Great learning opportunities

Tolles Career and Technical Center instructors Cathy Mehl’s chemistry students paired up with Mike Liston’s outdoor careers tech lab class to explore ethanol. This partnership was made possible through Ohio Corn & Wheat’s grant program, which provided distillation equipment to these teachers.

Mehl and Liston had several goals for this activity:

  • Showing students how most chemical processes are multi-step versus simple one-step reactions. The chemistry students were able to write reactions for each day. They were further able to recognize how many chemical processes are completed by a team of people rather than just one person being responsible.
  • Reflecting to students where everyday products (such as fuels) come from and what is required to make these products available. Students noted that it was much more than simply paying at the pump.
  • Observing student’s process skills at managing a complex lab task in teams. Many teams used techniques such as labeling and creating data tables on their own.

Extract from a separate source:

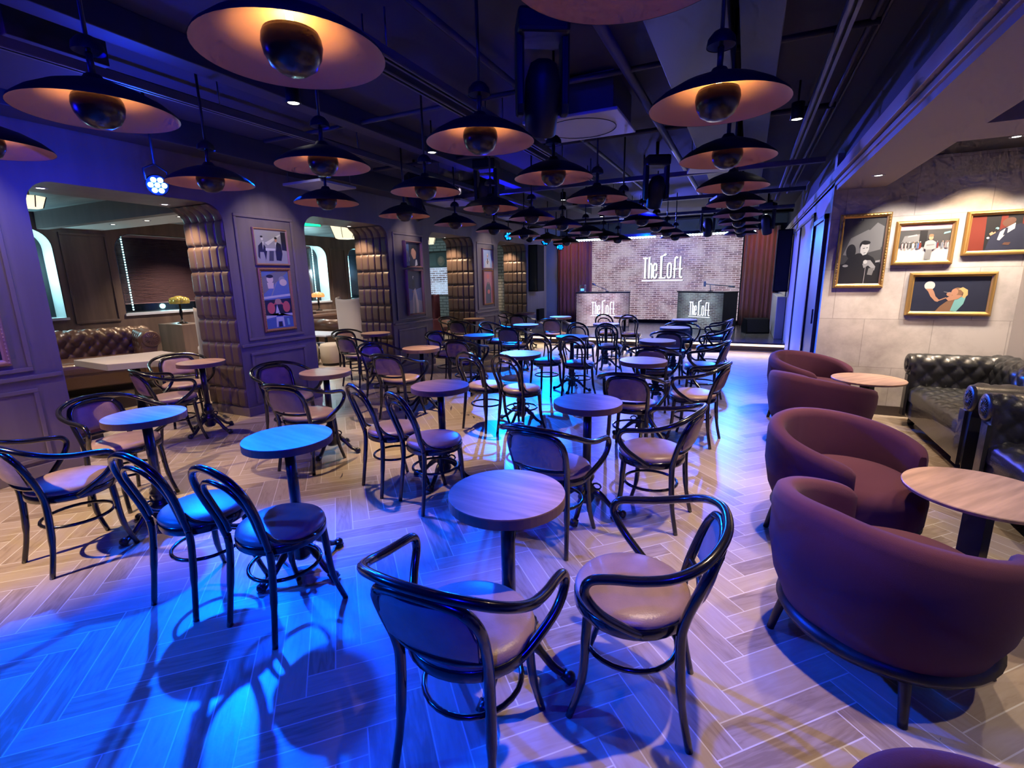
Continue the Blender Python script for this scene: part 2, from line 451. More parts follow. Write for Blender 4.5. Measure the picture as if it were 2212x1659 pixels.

Students covered all of the ethanol labs in different groups. While some students made ethanol from corn mash, others did corn fermentation in a bag or nutrient testing. Everyone participated in the What is renewable diesel? lab, producing climate-stable diesel fuel for agriculture.

“This fits nicely into my curriculum because students named ‘climate concerns’ as their number one issue of importance last August. We have been relating much of our curriculum to this issue,” Mehl said.

“This lesson applies three concepts students have already learned: types of reactions, balancing equations, and limiting reactants. It helps illustrate the newly-introduced concepts of enthalpy of reaction and stoichiometry. We can discuss the delta H of the reaction for ethanol burning versus other fuels and trace carbon through the system. Finally, it provides a way of assessing end-of-the-year student process skills including argumentation and lab practices.”

“It was a big success—even the parts that were not successful created great learning opportunities!” Mehl said.